P.J. And Mike
Shortly after journalist Michael Kelly was killed under fire in Iraq last April, the Pentagon arranged for his friend and fellow journalist
P.J. O'Rourke to unofficially assume Mike's embed assignment. In an interview with
The Atlantic (via
Instapundit), P.J. recalls Kelly's popularity with the troops:
These guys just loved Mike, and they really wanted to talk about it. I mean, everybody from General Blount right down to the sergeant who had been driving Mike around—not the one who was driving when he died, but who had been driving him around when he was with his proper embed, before he sort of wiggled out in order to get up to the front. Every single one of them said, "I've just never met anyone who was interested in the same stuff that I am." For one of them, it would be military history, for another one it would be politics, for one of them it would be logistics and planning.

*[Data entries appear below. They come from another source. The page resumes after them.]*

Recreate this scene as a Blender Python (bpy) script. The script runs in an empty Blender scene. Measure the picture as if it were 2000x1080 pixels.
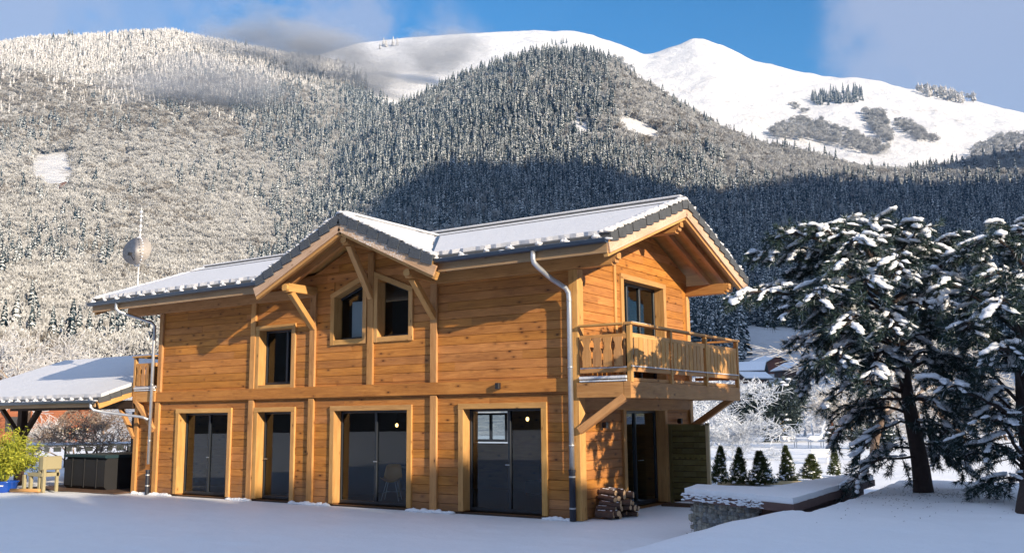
import bpy, bmesh, math, random
import numpy as np
from mathutils import Vector, Matrix
from mathutils.geometry import tessellate_polygon
S = bpy.context.scene
COL = S.collection
random.seed(7); rng = np.random.default_rng(7)

# ------------------------------------------------------------------ camera
RC = np.array([[0.830882678841784, 0.08964628468314687, 0.549178948652631],
               [0.5563802559223557, -0.11848421644338425, -0.8224369284471431],
               [-0.008659377603196947, 0.988900922285092, -0.14832390597344647]])
CAM = np.array([9.157009533801109, -15.98595445061805, 1.97])
cd = bpy.data.cameras.new('camera'); cam = bpy.data.objects.new('camera', cd); COL.objects.link(cam)
cd.sensor_width = 36; cd.lens = 32.86; cd.clip_start = 0.1; cd.clip_end = 9000
M = Matrix([[*RC[0], CAM[0]], [*RC[1], CAM[1]], [*RC[2], CAM[2]], [0, 0, 0, 1]])
cam.matrix_world = M
S.camera = cam
# ------------------------------------------------------------------ light
SUN_AZ = math.radians(-18)      # direction towards the sun, from +X
SUN_EL = math.radians(18.5)
SDIR = np.array([math.cos(SUN_AZ)*math.cos(SUN_EL), math.sin(SUN_AZ)*math.cos(SUN_EL), math.sin(SUN_EL)])
ld = bpy.data.lights.new('sun', 'SUN'); sun = bpy.data.objects.new('sun', ld); COL.objects.link(sun)
ld.energy = 5.0; ld.angle = math.radians(0.5); ld.color = (1.0, 0.85, 0.65)
sun.rotation_euler = Vector((-SDIR[0], -SDIR[1], -SDIR[2])).to_track_quat('-Z', 'Y').to_euler()
S.view_settings.view_transform = 'Standard'; S.view_settings.look = 'None'
S.view_settings.exposure = 1.15; S.view_settings.gamma = 1.0
S.cycles.max_bounces = 6; S.cycles.diffuse_bounces = 3; S.cycles.glossy_bounces = 3
S.cycles.transparent_max_bounces = 12; S.cycles.volume_bounces = 0
S.cycles.sample_clamp_indirect = 4.0

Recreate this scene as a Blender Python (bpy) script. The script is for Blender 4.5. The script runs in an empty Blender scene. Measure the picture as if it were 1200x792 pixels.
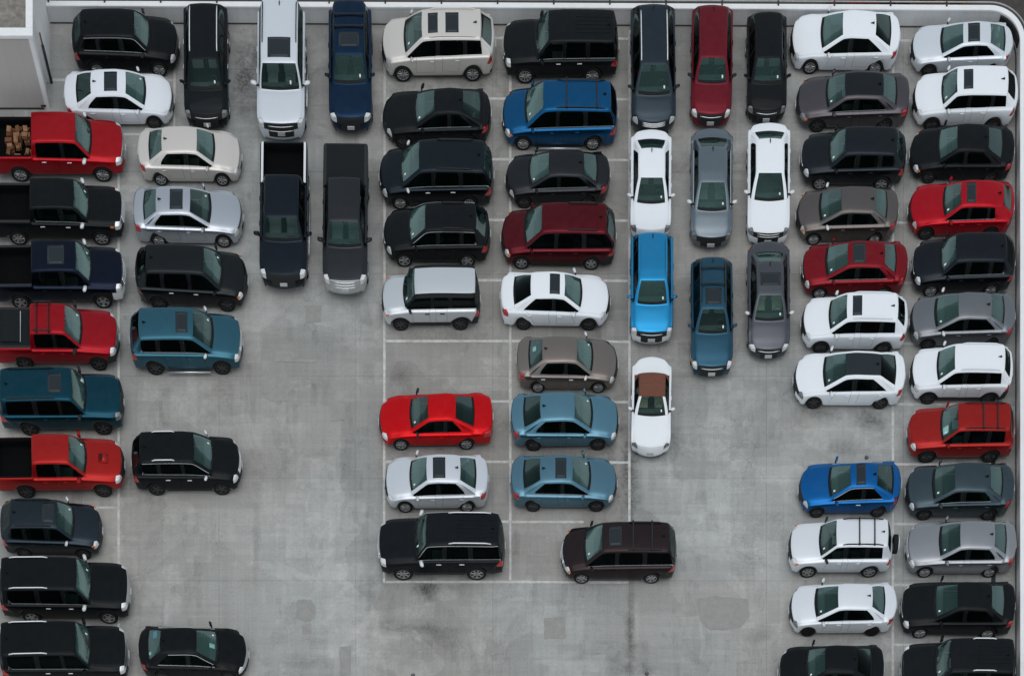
import bpy, bmesh, math, random
from mathutils import Vector, Matrix
from mathutils.bvhtree import BVHTree

random.seed(7)
SC = bpy.context.scene
COL = SC.collection
R = math.radians

# ------------------------------------------------------------------ camera
K = 26.3                      # photograph pixels per metre on the deck
CAM_H = 92.0                  # viewpoint height above the deck
NADIR = 2330.0                # photograph row that lies right below the viewpoint
def gx(px): return (px - 600.0) / K
def gy(py): return (396.0 - py) / K
cam_d = bpy.data.cameras.new("camera")
cam = bpy.data.objects.new("camera", cam_d)
COL.objects.link(cam)
cam.location = (0.0, gy(NADIR), CAM_H)
cam.rotation_euler = (0, 0, 0)
cam_d.sensor_width = 36.0
cam_d.sensor_fit = 'HORIZONTAL'
cam_d.lens = K * CAM_H * 36.0 / 1200.0
cam_d.shift_y = (NADIR - 396.0) / 1200.0
cam_d.clip_start = 1.0
cam_d.clip_end = 4000.0
SC.camera = cam

# ------------------------------------------------------------------ sky, sun, exposure
SUN_EL, SUN_AZ = 80.0, 180.0    # degrees; azimuth clockwise from +Y
world = bpy.data.worlds.new("World")
SC.world = world
world.use_nodes = True
wn, wl = world.node_tree.nodes, world.node_tree.links
wn.clear()
wo = wn.new("ShaderNodeOutputWorld")
bg = wn.new("ShaderNodeBackground")
sky = wn.new("ShaderNodeTexSky")
sky.sky_type = 'NISHITA'
sky.sun_disc = False
sky.sun_elevation = R(SUN_EL)
sky.sun_rotation = R(SUN_AZ)
sky.air_density = 1.0
sky.dust_density = 1.5
sky.ozone_density = 1.0
hs = wn.new("ShaderNodeHueSaturation")
hs.inputs["Saturation"].default_value = 0.27
hs.inputs["Hue"].default_value = 0.465
wl.new(sky.outputs[0], hs.inputs["Color"])
wl.new(hs.outputs[0], bg.inputs[0])
wl.new(bg.outputs[0], wo.inputs[0])
bg.inputs[1].default_value = 0.15
sun_d = bpy.data.lights.new("sun", 'SUN')
sun_d.energy = 0.5
sun_d.angle = R(60)
sun_d.color = (1.0, 0.97, 0.93)
sun = bpy.data.objects.new("sun", sun_d)
COL.objects.link(sun)
az, el = R(SUN_AZ), R(SUN_EL)
sdir = Vector((math.sin(az) * math.cos(el), math.cos(az) * math.cos(el), math.sin(el)))
sun.rotation_euler = (-sdir).to_track_quat('-Z', 'Y').to_euler()
sun.location = (0, 20, 60)
SC.view_settings.view_transform = 'Standard'
SC.view_settings.look = 'None'
SC.view_settings.exposure = 0.16
SC.view_settings.gamma = 1.0
SC.cycles.max_bounces = 8
SC.cycles.transparent_max_bounces = 10
SC.cycles.use_denoising = True

# ------------------------------------------------------------------ materials
def lin(c):
    out = []
    for v in c[:3]:
        v = v / 255.0
        out.append(v / 12.92 if v <= 0.04045 else ((v + 0.055) / 1.055) ** 2.4)
    return tuple(out) + (1.0,)

def new_mat(name):
    m = bpy.data.materials.new(name)
    m.use_nodes = True
    nt = m.node_tree
    return m, nt, nt.nodes, nt.links, nt.nodes["Principled BSDF"]

def simple(name, col, rough=0.5, metal=0.0, coat=0.0, spec=0.5, noise=0.0):
    m, nt, n, l, b = new_mat(name)
    b.inputs["Base Color"].default_value = col if len(col) == 4 else tuple(col) + (1,)
    b.inputs["Roughness"].default_value = rough
    b.inputs["Metallic"].default_value = metal
    b.inputs["Coat Weight"].default_value = coat
    b.inputs["Coat Roughness"].default_value = 0.06
    b.inputs["Specular IOR Level"].default_value = spec
    if noise:
        tc = n.new("ShaderNodeTexCoord")
        nz = n.new("ShaderNodeTexNoise")
        nz.inputs["Scale"].default_value = 9.0
        nz.inputs["Detail"].default_value = 5.0
        l.new(tc.outputs["Object"], nz.inputs["Vector"])
        mx = n.new("ShaderNodeMixRGB")
        mx.blend_type = 'MULTIPLY'
        mx.inputs[1].default_value = b.inputs["Base Color"].default_value
        cr = n.new("ShaderNodeValToRGB")
        cr.color_ramp.elements[0].position = 0.3
        cr.color_ramp.elements[1].position = 0.7
        v = 1.0 - noise
        cr.color_ramp.elements[0].color = (v, v, v, 1)
        l.new(nz.outputs[0], cr.inputs[0])
        l.new(cr.outputs[0], mx.inputs[2])
        mx.inputs[0].default_value = 1.0
        l.new(mx.outputs[0], b.inputs["Base Color"])
    return m

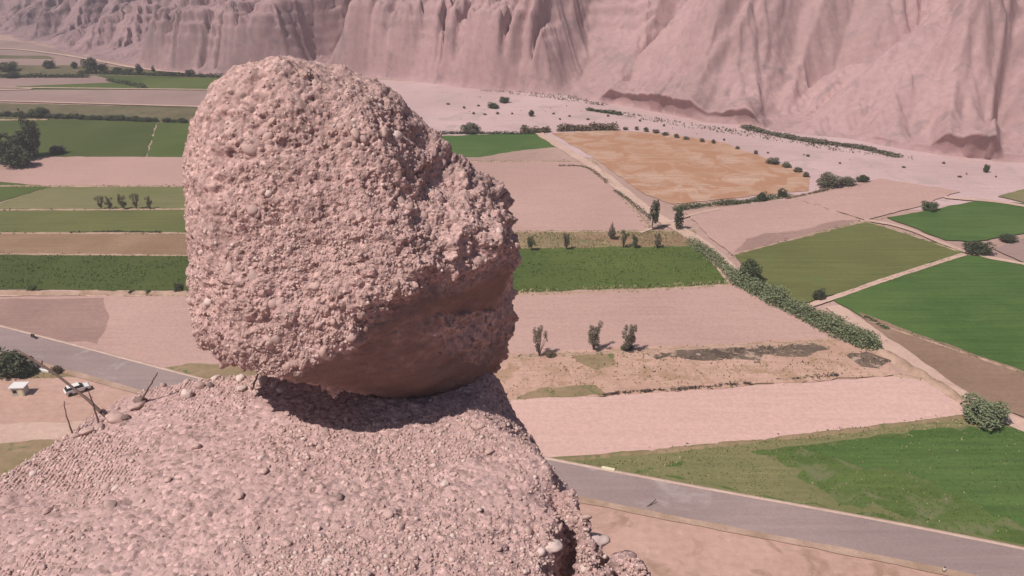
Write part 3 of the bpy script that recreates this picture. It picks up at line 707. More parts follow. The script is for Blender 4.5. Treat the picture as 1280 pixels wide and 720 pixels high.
# ------------------------------------------------------------ the balancing boulder
SIL = [(316, 72), (345, 66), (385, 66), (405, 80), (440, 90), (480, 98), (503, 116), (526, 138), (546, 162), (563, 184), (584, 201), (608, 223), (628, 248), (641, 274), (646, 300), (646, 345), (642, 385), (636, 420), (628, 448), (612, 470), (596, 486), (570, 498), (535, 503), (495, 501), (455, 494), (415, 485), (380, 477), (345, 470), (300, 460), (270, 448), (246, 434), (236, 405), (236, 370), (236, 330), (233, 290), (228, 250), (227, 210), (230, 175), (240, 150), (256, 124), (275, 100), (296, 80)]
def boulder():
    cpx = (440, 292); c = P(*cpx, BY); C0 = np.array(c[:])
    tgt = np.array([np.arctan2(cpx[1] - b, a - cpx[0]) for a, b in SIL]); tr = np.array([np.hypot(a - cpx[0], b - cpx[1]) for a, b in SIL])
    o_ = np.argsort(tgt); tgt, tr = tgt[o_], tr[o_]
    def R(th): return np.interp(th, np.r_[tgt - 2 * np.pi, tgt, tgt + 2 * np.pi], np.r_[tr, tr, tr])
    PL = [((-0.12, -0.88, 0.44), 1.08), ((0.62, -0.68, 0.38), 1.46), ((0.72, -0.22, 0.66), 1.72), ((-0.75, -0.62, 0.22), 1.68), ((0.58, -0.69, -0.42), 1.50), ((0.85, -0.35, -0.36), 2.25),
          ((-0.35, -0.45, -0.82), 2.25), ((-1, 0, 0.05), 2.1), ((1, 0.1, 0), 2.2), ((0, 0, -1), 2.2), ((0, 0.2, 1), 2.5), ((0.1, 1, 0.2), 1.9), ((0, 0.75, -0.65), 2.0), ((0.6, 0.1, 0.75), 2.2), ((-0.6, 0.1, 0.8), 2.3)]
    def radial(U):
        acc = 0
        for n, d in PL:
            n = np.array(n); n = n / np.linalg.norm(n); acc = acc + np.clip(U @ n / d, 0, None) ** 10
        return 1.05 * acc ** (-1 / 10)
    nth, n1, n2 = 900, 330, 60
    def dirs(nth, phi):
        th = np.linspace(-np.pi, np.pi, nth, endpoint=False); TH, PH = np.meshgrid(th, phi, indexing='ij')
        return TH, PH, np.stack([np.sin(PH) * np.cos(TH), -np.cos(PH), np.sin(PH) * np.sin(TH)], -1)
    NC = 64; corr_th = np.linspace(-np.pi, np.pi, NC, endpoint=False); corr = np.ones(NC)
    THc, PHc, Uc = dirs(360, np.linspace(0.3, 2.6, 120)); rc = radial(Uc.reshape(-1, 3)).reshape(THc.shape)
    gk = np.exp(-(np.arange(-9, 10) / 4.0) ** 2); gk /= gk.sum()
    def cint(th, PH):                     # broad fit over the body, fine fit only towards the outline
        sm = np.convolve(np.r_[corr[-9:], corr, corr[:9]], gk, 'valid'); xx = np.r_[corr_th - 2 * np.pi, corr_th, corr_th + 2 * np.pi]
        a_ = np.interp(th, xx, np.r_[corr, corr, corr]); b_ = np.interp(th, xx, np.r_[sm, sm, sm]); sp_ = np.sin(np.clip(PH, 0, np.pi))
        return 1 + (b_ - 1) * sp_ ** 2 + (a_ - b_) * sp_ ** 9
    def blend(PH): return np.sin(np.clip(PH, 0, np.pi)) ** 3
    for it in range(16):
        r = rc * cint(THc, PHc); W = C0 + Uc * r[..., None]
        x, y = proj(W[..., 0], W[..., 1], W[..., 2]); x, y = x.ravel() - cpx[0], cpx[1] - y.ravel()
        th = np.arctan2(y, x); rad = np.hypot(x, y); b = ((th + np.pi) / (2 * np.pi) * NC + 0.5).astype(int) % NC
        mx = np.zeros(NC); np.maximum.at(mx, b, rad)
        corr = corr * np.clip(R(corr_th) / np.maximum(mx, 1), 0.85, 1.18) ** 0.5
        k_ = np.array([.2, .6, .2]); corr = np.convolve(np.r_[corr[-1], corr, corr[0]], k_, 'valid')
    phi = np.r_[np.linspace(0.004, 1.9, n1), np.linspace(1.92, 3.137, n2)]
    TH, PH, U = dirs(nth, phi); r = radial(U.reshape(-1, 3)).reshape(TH.shape) * cint(TH, PH)
    V = (C0 + U * r[..., None]).reshape(-1, 3) - C0
    F = grid_faces(nth, len(phi), True)[:, ::-1]
    me = mesh_np('boulder', V, F, M['boulder'], False); n = vnormals(me)
    V += n * (fbm(V * 1.1, 3, 4) * 0.09)[:, None]
    # mask for the smooth underside, which also takes the painted shade tone
    bn = np.array((0.50, -0.60, -0.62)); bn /= np.linalg.norm(bn)
    nose = n @ bn + 0.09 * fbm(V * 2.0, 3, 14) + 0.10 * fbm(V * 8, 2, 15)
    bed = sstep(0.70, 0.93, nose) * sstep(-1.3, -0.5, V[:, 0] + 0.3 * fbm(V * 2, 2, 5))
    bed = bed * sstep(-0.30, -0.80, V[:, 2] + 0.25 * fbm(V * 1.8, 3, 16) - 0.1)
    bed = np.maximum(bed, sstep(0.75, 0.95, -n[:, 2]))
    kn = 0.45 + 0.75 * sstep(0.9, -0.9, V[:, 2] - 0.35 * V[:, 0] + 0.5 * fbm(V * 0.9, 3, 8)) + 0.15 * sstep(0.9, 1.6, V[:, 0])
    rel = clast_relief(V + 31, 1.0, 0, kn, 0.50 + 0.45 * sstep(-0.3, 0.3, fbm(V * 0.8, 2, 88)))
    amp = 1 - 0.80 * bed
    V2 = V + n * (rel * amp * 0.85 + bed * fbm(V * np.array([1.5, 1.5, 4]), 4, 61) * 0.06 - 0.02 + (0.04 + 0.05 * sstep(0.5, 1.2, V[:, 0])) * (1 - bed) * np.clip(0.6 - np.abs(fbm(V * 1.7, 4, 63)) * 3.2, -0.4, 1))[:, None]
    me.vertices.foreach_set('co', V2.astype(np.float32).ravel())
    at = me.attributes.new('bed', 'FLOAT', 'POINT'); at.data.foreach_set('value', bed.astype(np.float32)); me.update()
    return me, V2, vnormals(me), bed, c
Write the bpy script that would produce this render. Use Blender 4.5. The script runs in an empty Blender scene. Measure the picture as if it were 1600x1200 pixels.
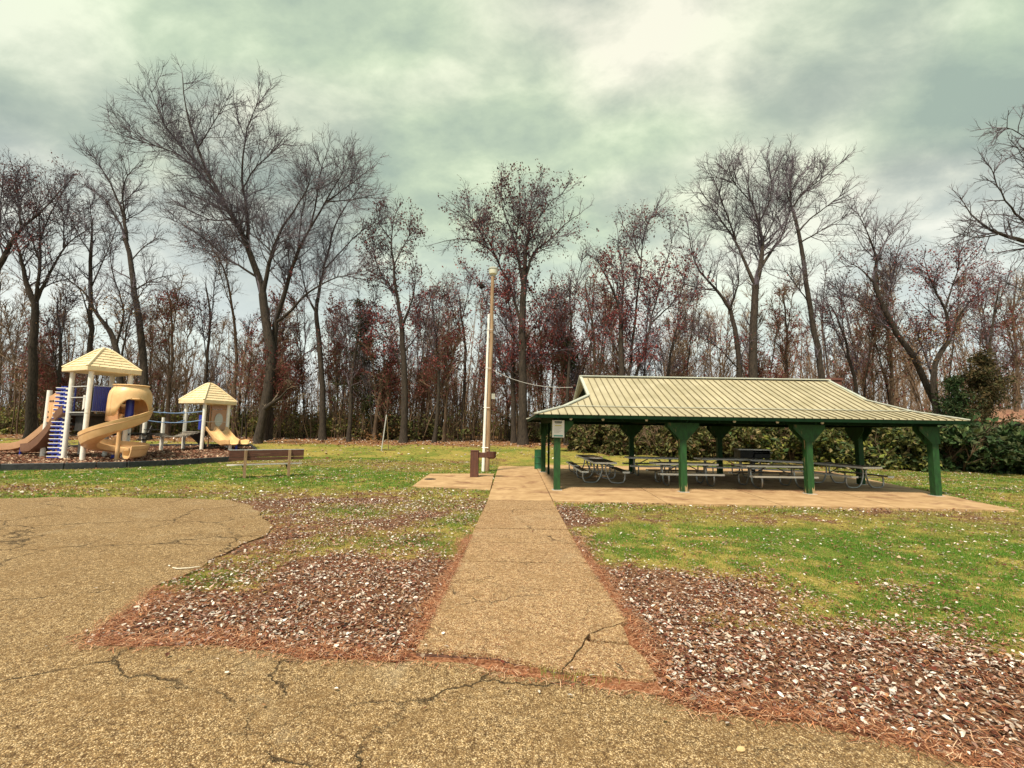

Finally, I get down to this sergeant and he said: "Me and Mike, we used to talk for hours." And I asked, "What'd you talk about?" And—if you'll excuse the language— he said, "Beer and pussy." In fact, Mike had bumped into somebody else I talked to, a photographer for USA Today, Jack Gruber, and he said, "Yeah, I bumped into Mike and he said, 'It's been a long time since I've been around eighteen-year olds—if I have to talk about beer and pussy for one more minute, my head is going to explode.'" But they just all loved him. Mike's enthusiasm, and his way of paying attention to people, and the fact that for at least those moments he was with those people, he did care about that stuff in the way they did—that's part of what made him such a good reporter.